Cuando estaba en el instituto, la mayoría de los libros que me obligaban leer me resultaban aburridos. Normalmente se trataba de inocentes historias de amor en las que los protagonistas, tras superar una serie de complicaciones, terminaban juntos, felices y comiendo perdices. En otros casos, se trataba de historias fantásticas, con fantasmas de por medio y con alguna que otra muerte. Un curso pedí poder leer un libro humorístico, diferente, que me hiciese sentir emociones nuevas y, sobre todo, que me hiciese partirme de risa. Me recomendaron Wilt.

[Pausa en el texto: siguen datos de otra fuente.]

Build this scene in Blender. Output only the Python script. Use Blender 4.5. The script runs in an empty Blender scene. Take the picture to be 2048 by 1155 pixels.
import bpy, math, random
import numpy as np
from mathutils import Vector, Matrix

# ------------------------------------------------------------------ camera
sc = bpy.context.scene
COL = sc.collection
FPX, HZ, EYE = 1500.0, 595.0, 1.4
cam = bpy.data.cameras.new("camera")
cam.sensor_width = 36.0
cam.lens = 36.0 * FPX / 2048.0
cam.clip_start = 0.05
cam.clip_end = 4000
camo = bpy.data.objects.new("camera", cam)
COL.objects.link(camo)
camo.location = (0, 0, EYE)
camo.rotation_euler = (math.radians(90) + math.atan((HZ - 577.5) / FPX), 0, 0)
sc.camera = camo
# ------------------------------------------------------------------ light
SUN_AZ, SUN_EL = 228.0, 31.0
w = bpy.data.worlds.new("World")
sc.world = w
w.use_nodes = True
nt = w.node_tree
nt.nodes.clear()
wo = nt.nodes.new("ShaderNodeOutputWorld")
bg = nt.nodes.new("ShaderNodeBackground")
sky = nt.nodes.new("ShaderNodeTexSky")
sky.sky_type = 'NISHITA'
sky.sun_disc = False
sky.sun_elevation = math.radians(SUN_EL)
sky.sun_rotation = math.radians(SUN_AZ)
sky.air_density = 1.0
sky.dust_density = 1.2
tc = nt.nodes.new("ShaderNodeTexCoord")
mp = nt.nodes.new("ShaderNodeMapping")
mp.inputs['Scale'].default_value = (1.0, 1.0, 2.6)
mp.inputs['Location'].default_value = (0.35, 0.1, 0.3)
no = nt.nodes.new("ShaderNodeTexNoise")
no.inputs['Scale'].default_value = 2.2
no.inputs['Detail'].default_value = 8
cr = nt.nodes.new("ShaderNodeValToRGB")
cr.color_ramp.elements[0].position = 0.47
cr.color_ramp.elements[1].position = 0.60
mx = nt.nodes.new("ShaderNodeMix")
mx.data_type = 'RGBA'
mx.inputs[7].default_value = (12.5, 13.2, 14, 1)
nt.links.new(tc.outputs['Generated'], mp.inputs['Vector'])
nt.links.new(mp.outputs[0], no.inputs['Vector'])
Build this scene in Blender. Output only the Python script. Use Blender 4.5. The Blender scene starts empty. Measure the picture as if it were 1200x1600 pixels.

A mis 16 años, descubrí una literatura satírica y un humor negro que desconocía. Pocos libros han conseguido hacerme reír tanto como Wilt, si acaso, lo supera La Tesis de Nancy, de Ramón J. Sender. Aun así, no se puede comparar un humor con el otro. Henry Wilt era impredecible, lo mismo te sorprendía en sus paseos cada noche sacando al perro y soñando con la manera de matar a su mujer, que se quedaba enganchado a una muñeca hinchable por culpa de haber rechazado a una nueva amiga de su mujer, Sally, que, a pesar de ser lesbiana y de estar casada con un hombre por su dinero, quería acostarse con él para demostrar que los hombres siempre son infieles.
Este argumento podría sonar un tanto macabro, tal vez surrealista, pero Tom Sharpe no hacía otra cosa que ridiculizar a la sociedad británica, como hoy día lo hace Santiago Segura con Torrente y la sociedad española. A mí, desde luego, me abrió mucho la mente leer tan joven un libro con un lenguaje sexual tan natural. Fue como Cincuenta sombras de Grey de hoy día.
Ayer murió Tom Sharpe, el ‘padre’ de Wilt, pero el legado que nos deja con esta tremenda serie nos hará recordarlo siempre con una sonrisa y su clásica pipa en la boca.